In Another Country sometimes comes off as an extended attempt to take on two perspectives at once: that of a handful of characters unaware (at least initially) of their status as figments of an author’s imagination, and that of the author himself, looking down bemusedly on his creations. For long stretches, Hong does his best to make you forget the presence of the camera, setting up extended takes with so little camera movement and such graceful arrangements that they feel almost accidental. They’re not, of course, and just when we’re ready to praise Hong for so effectively hiding his tracks, he’ll throw in a sudden, seemingly gratuitous zoom. It’s as if he wants us to comfortably inhabit the world before the camera, as his characters do, and then suddenly to be forced to confront the man behind it.

It’s unclear whether or not the characters themselves grasp the nature of this revelation.

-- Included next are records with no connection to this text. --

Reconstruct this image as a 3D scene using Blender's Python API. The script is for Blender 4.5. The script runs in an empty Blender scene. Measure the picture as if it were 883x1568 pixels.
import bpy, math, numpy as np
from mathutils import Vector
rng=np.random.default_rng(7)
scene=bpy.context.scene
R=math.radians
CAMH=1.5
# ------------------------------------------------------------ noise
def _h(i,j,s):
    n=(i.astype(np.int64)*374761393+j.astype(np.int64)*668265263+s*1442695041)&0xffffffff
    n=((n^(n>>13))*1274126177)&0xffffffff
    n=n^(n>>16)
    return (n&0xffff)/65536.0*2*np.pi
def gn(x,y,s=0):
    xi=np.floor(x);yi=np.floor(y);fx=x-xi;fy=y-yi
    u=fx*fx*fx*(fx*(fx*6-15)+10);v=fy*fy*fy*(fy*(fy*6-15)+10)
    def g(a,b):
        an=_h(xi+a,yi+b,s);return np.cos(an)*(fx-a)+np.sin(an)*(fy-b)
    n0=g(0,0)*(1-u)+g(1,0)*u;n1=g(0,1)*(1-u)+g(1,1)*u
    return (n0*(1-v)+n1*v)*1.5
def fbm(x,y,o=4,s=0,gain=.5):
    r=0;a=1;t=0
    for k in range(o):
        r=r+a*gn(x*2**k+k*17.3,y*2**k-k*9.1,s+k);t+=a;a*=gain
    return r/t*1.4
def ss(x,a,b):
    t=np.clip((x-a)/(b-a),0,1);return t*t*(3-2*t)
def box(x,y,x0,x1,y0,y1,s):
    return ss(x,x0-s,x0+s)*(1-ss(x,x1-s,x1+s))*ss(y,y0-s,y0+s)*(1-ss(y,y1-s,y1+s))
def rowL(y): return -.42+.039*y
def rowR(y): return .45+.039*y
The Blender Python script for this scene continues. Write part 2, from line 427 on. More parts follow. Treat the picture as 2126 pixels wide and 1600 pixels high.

Anne’s three incarnations change the course of each other’s lives, however slightly, without ever facing one another: there’s no obvious point where Anne perceives some rupture in what she takes for reality, no moment when she meets her maker. Hong’s dealing strictly in hypotheticals. He’s curious what it would feel like for a character to discover the extent to which his or her life is, literally, directed—to see the world as it’s always appeared shrink to the size of a screen, and a new world open up far beyond it. Maybe it wouldn’t look too different from being lost in another country: alone, confused, displaced. Anne, who doesn’t speak Korean, can’t have a single conversation without clearing one linguistic hurdle after another, and her physical presence alone (sundressed, freckled, alternately dainty and urbane) sets her apart in the eyes of this sleepy town.

Hong equates language and cultural barriers with other sources of alienation—for instance, a character’s dim awareness of her status as a character—but In Another Country isn’t as weighty as that sounds. In fact, Hong seems happy to keep the stakes low: a jealous outburst comes to nothing, the aftermath of an interrupted dalliance gets little screen time, and that lovesick lifeguard manages to dismiss his rejection with an indifferent “whatever.” Even the flicker of outrage we might feel at watching a director playing god to a series of characters who can’t guess at his intentions, and who find themselves bound to his will, seems on reflection a little silly. It’s only a movie, after all.

It’s easy to see why Hong would want to avoid having to treat moviemaking, and creativity in general, as a burden or a duty. But that doesn’t mean he’s willing to abandon whatever responsibility he might have towards Anne et al: if Hong enjoys inventing constraints for his characters, it’s only to the extent that they enjoy inhabiting those constraints. Take those language barriers, which in the end keep Hong’s characters from getting bogged down in any conversation too solemn, or too stifling. They’re justified in repeating simple English words and phrases over and over, if it pleases them, or even just lapsing into wordless charades. One exchange between Anne and the earnest, clueless lifeguard who loves her devolves into an unsuccessful attempt on the part of both to imitate the movement of a lighthouse beam. Even alone, Anne punctuates most silences by humming, or imitating the bleating of the local goats.

Here and elsewhere Hong’s peculiar demands—all those convergences and repetitions likely to perplex, alienate, and even sap Anne of her will—end up working in her favor. In Another Country’s final shot has Anne wandering down a country road as it starts to drizzle and matter-of-factly grabbing an umbrella from where her last incarnation had stashed it. She might be on shaky ground socially, culturally, and even metaphysically, but the only thing really threatening her happiness is the promise of bad weather. Good thing Hong remembered that umbrella.